■ SUPPLIED MATERIAL
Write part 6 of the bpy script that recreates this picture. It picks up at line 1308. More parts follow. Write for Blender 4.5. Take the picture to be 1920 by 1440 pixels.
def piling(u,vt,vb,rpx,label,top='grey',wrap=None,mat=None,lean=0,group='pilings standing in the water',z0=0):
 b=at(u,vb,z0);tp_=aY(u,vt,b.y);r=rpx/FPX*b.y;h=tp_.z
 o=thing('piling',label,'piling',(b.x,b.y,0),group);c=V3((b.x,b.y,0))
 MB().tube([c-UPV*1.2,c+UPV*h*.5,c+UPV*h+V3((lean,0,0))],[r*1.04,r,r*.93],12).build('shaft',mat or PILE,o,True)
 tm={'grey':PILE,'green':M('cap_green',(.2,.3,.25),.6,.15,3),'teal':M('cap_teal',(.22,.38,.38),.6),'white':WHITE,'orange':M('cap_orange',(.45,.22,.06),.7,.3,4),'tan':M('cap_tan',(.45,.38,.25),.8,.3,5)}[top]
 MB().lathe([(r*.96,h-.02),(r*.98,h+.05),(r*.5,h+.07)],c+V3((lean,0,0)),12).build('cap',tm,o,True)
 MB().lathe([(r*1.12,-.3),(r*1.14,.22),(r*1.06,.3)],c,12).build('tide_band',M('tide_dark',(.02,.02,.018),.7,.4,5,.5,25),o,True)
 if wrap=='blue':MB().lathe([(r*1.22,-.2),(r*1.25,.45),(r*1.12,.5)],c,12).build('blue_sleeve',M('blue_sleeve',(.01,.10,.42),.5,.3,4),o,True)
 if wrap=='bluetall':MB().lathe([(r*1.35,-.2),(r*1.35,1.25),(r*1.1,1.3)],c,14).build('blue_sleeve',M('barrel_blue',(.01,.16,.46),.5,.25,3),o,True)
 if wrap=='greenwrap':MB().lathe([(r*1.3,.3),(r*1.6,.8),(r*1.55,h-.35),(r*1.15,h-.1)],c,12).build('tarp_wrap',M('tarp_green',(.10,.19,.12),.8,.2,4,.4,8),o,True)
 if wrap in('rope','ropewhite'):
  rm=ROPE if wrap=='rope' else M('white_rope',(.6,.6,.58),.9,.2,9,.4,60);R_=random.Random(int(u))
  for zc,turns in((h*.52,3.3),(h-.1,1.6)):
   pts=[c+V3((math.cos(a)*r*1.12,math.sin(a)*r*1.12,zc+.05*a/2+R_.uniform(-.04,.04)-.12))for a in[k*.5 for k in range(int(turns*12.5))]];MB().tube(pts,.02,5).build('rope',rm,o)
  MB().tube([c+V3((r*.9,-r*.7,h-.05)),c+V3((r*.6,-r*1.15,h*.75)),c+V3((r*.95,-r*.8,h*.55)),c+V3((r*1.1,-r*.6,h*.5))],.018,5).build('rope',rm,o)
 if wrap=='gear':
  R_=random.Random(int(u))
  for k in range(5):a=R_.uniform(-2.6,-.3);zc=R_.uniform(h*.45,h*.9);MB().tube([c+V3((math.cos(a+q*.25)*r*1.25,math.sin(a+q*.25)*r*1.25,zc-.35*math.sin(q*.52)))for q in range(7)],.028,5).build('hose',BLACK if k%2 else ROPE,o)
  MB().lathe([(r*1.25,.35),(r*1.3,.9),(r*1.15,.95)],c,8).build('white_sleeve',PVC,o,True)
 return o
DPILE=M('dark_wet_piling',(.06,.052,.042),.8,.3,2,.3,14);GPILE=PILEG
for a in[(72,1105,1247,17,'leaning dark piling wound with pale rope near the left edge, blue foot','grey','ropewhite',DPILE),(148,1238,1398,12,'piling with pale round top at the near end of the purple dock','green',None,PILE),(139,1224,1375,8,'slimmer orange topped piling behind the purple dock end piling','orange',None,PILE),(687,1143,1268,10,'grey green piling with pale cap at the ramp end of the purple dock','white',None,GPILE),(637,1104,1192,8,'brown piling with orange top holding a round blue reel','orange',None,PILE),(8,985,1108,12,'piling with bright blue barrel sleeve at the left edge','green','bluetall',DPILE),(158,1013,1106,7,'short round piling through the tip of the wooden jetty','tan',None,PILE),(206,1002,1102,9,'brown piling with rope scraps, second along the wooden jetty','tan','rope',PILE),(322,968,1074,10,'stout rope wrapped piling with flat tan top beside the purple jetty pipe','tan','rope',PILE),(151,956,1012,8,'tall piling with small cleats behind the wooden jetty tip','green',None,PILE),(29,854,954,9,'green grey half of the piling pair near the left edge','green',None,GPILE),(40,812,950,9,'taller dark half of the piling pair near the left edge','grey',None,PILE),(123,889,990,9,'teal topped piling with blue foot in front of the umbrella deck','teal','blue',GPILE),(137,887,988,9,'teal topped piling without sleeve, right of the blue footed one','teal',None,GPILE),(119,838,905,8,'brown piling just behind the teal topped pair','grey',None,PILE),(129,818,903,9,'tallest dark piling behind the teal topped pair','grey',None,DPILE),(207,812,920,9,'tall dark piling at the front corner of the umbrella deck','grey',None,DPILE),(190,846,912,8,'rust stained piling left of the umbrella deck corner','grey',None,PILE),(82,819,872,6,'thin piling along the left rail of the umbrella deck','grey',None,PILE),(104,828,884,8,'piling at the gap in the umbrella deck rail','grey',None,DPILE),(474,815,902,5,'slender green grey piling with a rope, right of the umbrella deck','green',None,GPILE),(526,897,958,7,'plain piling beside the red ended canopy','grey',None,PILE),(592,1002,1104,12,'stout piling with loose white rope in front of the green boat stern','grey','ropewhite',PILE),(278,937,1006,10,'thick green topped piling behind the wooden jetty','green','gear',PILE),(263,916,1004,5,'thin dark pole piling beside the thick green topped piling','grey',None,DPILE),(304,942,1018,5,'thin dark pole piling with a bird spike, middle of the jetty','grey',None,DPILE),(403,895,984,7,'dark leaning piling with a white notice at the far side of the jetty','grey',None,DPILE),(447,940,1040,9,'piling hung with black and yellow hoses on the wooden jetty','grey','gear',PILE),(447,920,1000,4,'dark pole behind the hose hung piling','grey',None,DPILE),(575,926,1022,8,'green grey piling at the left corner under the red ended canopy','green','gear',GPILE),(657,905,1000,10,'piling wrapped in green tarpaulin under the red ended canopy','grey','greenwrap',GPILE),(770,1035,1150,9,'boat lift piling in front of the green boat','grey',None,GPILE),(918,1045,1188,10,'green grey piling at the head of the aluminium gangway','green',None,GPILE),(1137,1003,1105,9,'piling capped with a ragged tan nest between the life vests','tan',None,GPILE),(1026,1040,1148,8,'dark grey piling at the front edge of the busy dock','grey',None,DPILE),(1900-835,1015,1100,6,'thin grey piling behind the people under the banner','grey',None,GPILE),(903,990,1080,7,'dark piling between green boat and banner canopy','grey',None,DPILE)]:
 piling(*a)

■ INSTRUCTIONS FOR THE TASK
All of the data must be returned exactly.

■ TASK SOLUTION
Write part 6 of the bpy script that recreates this picture. It picks up at line 1308. More parts follow. Write for Blender 4.5. Take the picture to be 1920 by 1440 pixels.
def piling(u,vt,vb,rpx,label,top='grey',wrap=None,mat=None,lean=0,group='pilings standing in the water',z0=0):
 b=at(u,vb,z0);tp_=aY(u,vt,b.y);r=rpx/FPX*b.y;h=tp_.z
 o=thing('piling',label,'piling',(b.x,b.y,0),group);c=V3((b.x,b.y,0))
 MB().tube([c-UPV*1.2,c+UPV*h*.5,c+UPV*h+V3((lean,0,0))],[r*1.04,r,r*.93],12).build('shaft',mat or PILE,o,True)
 tm={'grey':PILE,'green':M('cap_green',(.2,.3,.25),.6,.15,3),'teal':M('cap_teal',(.22,.38,.38),.6),'white':WHITE,'orange':M('cap_orange',(.45,.22,.06),.7,.3,4),'tan':M('cap_tan',(.45,.38,.25),.8,.3,5)}[top]
 MB().lathe([(r*.96,h-.02),(r*.98,h+.05),(r*.5,h+.07)],c+V3((lean,0,0)),12).build('cap',tm,o,True)
 MB().lathe([(r*1.12,-.3),(r*1.14,.22),(r*1.06,.3)],c,12).build('tide_band',M('tide_dark',(.02,.02,.018),.7,.4,5,.5,25),o,True)
 if wrap=='blue':MB().lathe([(r*1.22,-.2),(r*1.25,.45),(r*1.12,.5)],c,12).build('blue_sleeve',M('blue_sleeve',(.01,.10,.42),.5,.3,4),o,True)
 if wrap=='bluetall':MB().lathe([(r*1.35,-.2),(r*1.35,1.25),(r*1.1,1.3)],c,14).build('blue_sleeve',M('barrel_blue',(.01,.16,.46),.5,.25,3),o,True)
 if wrap=='greenwrap':MB().lathe([(r*1.3,.3),(r*1.6,.8),(r*1.55,h-.35),(r*1.15,h-.1)],c,12).build('tarp_wrap',M('tarp_green',(.10,.19,.12),.8,.2,4,.4,8),o,True)
 if wrap in('rope','ropewhite'):
  rm=ROPE if wrap=='rope' else M('white_rope',(.6,.6,.58),.9,.2,9,.4,60);R_=random.Random(int(u))
  for zc,turns in((h*.52,3.3),(h-.1,1.6)):
   pts=[c+V3((math.cos(a)*r*1.12,math.sin(a)*r*1.12,zc+.05*a/2+R_.uniform(-.04,.04)-.12))for a in[k*.5 for k in range(int(turns*12.5))]];MB().tube(pts,.02,5).build('rope',rm,o)
  MB().tube([c+V3((r*.9,-r*.7,h-.05)),c+V3((r*.6,-r*1.15,h*.75)),c+V3((r*.95,-r*.8,h*.55)),c+V3((r*1.1,-r*.6,h*.5))],.018,5).build('rope',rm,o)
 if wrap=='gear':
  R_=random.Random(int(u))
  for k in range(5):a=R_.uniform(-2.6,-.3);zc=R_.uniform(h*.45,h*.9);MB().tube([c+V3((math.cos(a+q*.25)*r*1.25,math.sin(a+q*.25)*r*1.25,zc-.35*math.sin(q*.52)))for q in range(7)],.028,5).build('hose',BLACK if k%2 else ROPE,o)
  MB().lathe([(r*1.25,.35),(r*1.3,.9),(r*1.15,.95)],c,8).build('white_sleeve',PVC,o,True)
 return o
DPILE=M('dark_wet_piling',(.06,.052,.042),.8,.3,2,.3,14);GPILE=PILEG
for a in[(72,1105,1247,17,'leaning dark piling wound with pale rope near the left edge, blue foot','grey','ropewhite',DPILE),(148,1238,1398,12,'piling with pale round top at the near end of the purple dock','green',None,PILE),(139,1224,1375,8,'slimmer orange topped piling behind the purple dock end piling','orange',None,PILE),(687,1143,1268,10,'grey green piling with pale cap at the ramp end of the purple dock','white',None,GPILE),(637,1104,1192,8,'brown piling with orange top holding a round blue reel','orange',None,PILE),(8,985,1108,12,'piling with bright blue barrel sleeve at the left edge','green','bluetall',DPILE),(158,1013,1106,7,'short round piling through the tip of the wooden jetty','tan',None,PILE),(206,1002,1102,9,'brown piling with rope scraps, second along the wooden jetty','tan','rope',PILE),(322,968,1074,10,'stout rope wrapped piling with flat tan top beside the purple jetty pipe','tan','rope',PILE),(151,956,1012,8,'tall piling with small cleats behind the wooden jetty tip','green',None,PILE),(29,854,954,9,'green grey half of the piling pair near the left edge','green',None,GPILE),(40,812,950,9,'taller dark half of the piling pair near the left edge','grey',None,PILE),(123,889,990,9,'teal topped piling with blue foot in front of the umbrella deck','teal','blue',GPILE),(137,887,988,9,'teal topped piling without sleeve, right of the blue footed one','teal',None,GPILE),(119,838,905,8,'brown piling just behind the teal topped pair','grey',None,PILE),(129,818,903,9,'tallest dark piling behind the teal topped pair','grey',None,DPILE),(207,812,920,9,'tall dark piling at the front corner of the umbrella deck','grey',None,DPILE),(190,846,912,8,'rust stained piling left of the umbrella deck corner','grey',None,PILE),(82,819,872,6,'thin piling along the left rail of the umbrella deck','grey',None,PILE),(104,828,884,8,'piling at the gap in the umbrella deck rail','grey',None,DPILE),(474,815,902,5,'slender green grey piling with a rope, right of the umbrella deck','green',None,GPILE),(526,897,958,7,'plain piling beside the red ended canopy','grey',None,PILE),(592,1002,1104,12,'stout piling with loose white rope in front of the green boat stern','grey','ropewhite',PILE),(278,937,1006,10,'thick green topped piling behind the wooden jetty','green','gear',PILE),(263,916,1004,5,'thin dark pole piling beside the thick green topped piling','grey',None,DPILE),(304,942,1018,5,'thin dark pole piling with a bird spike, middle of the jetty','grey',None,DPILE),(403,895,984,7,'dark leaning piling with a white notice at the far side of the jetty','grey',None,DPILE),(447,940,1040,9,'piling hung with black and yellow hoses on the wooden jetty','grey','gear',PILE),(447,920,1000,4,'dark pole behind the hose hung piling','grey',None,DPILE),(575,926,1022,8,'green grey piling at the left corner under the red ended canopy','green','gear',GPILE),(657,905,1000,10,'piling wrapped in green tarpaulin under the red ended canopy','grey','greenwrap',GPILE),(770,1035,1150,9,'boat lift piling in front of the green boat','grey',None,GPILE),(918,1045,1188,10,'green grey piling at the head of the aluminium gangway','green',None,GPILE),(1137,1003,1105,9,'piling capped with a ragged tan nest between the life vests','tan',None,GPILE),(1026,1040,1148,8,'dark grey piling at the front edge of the busy dock','grey',None,DPILE),(1900-835,1015,1100,6,'thin grey piling behind the people under the banner','grey',None,GPILE),(903,990,1080,7,'dark piling between green boat and banner canopy','grey',None,DPILE)]:
 piling(*a)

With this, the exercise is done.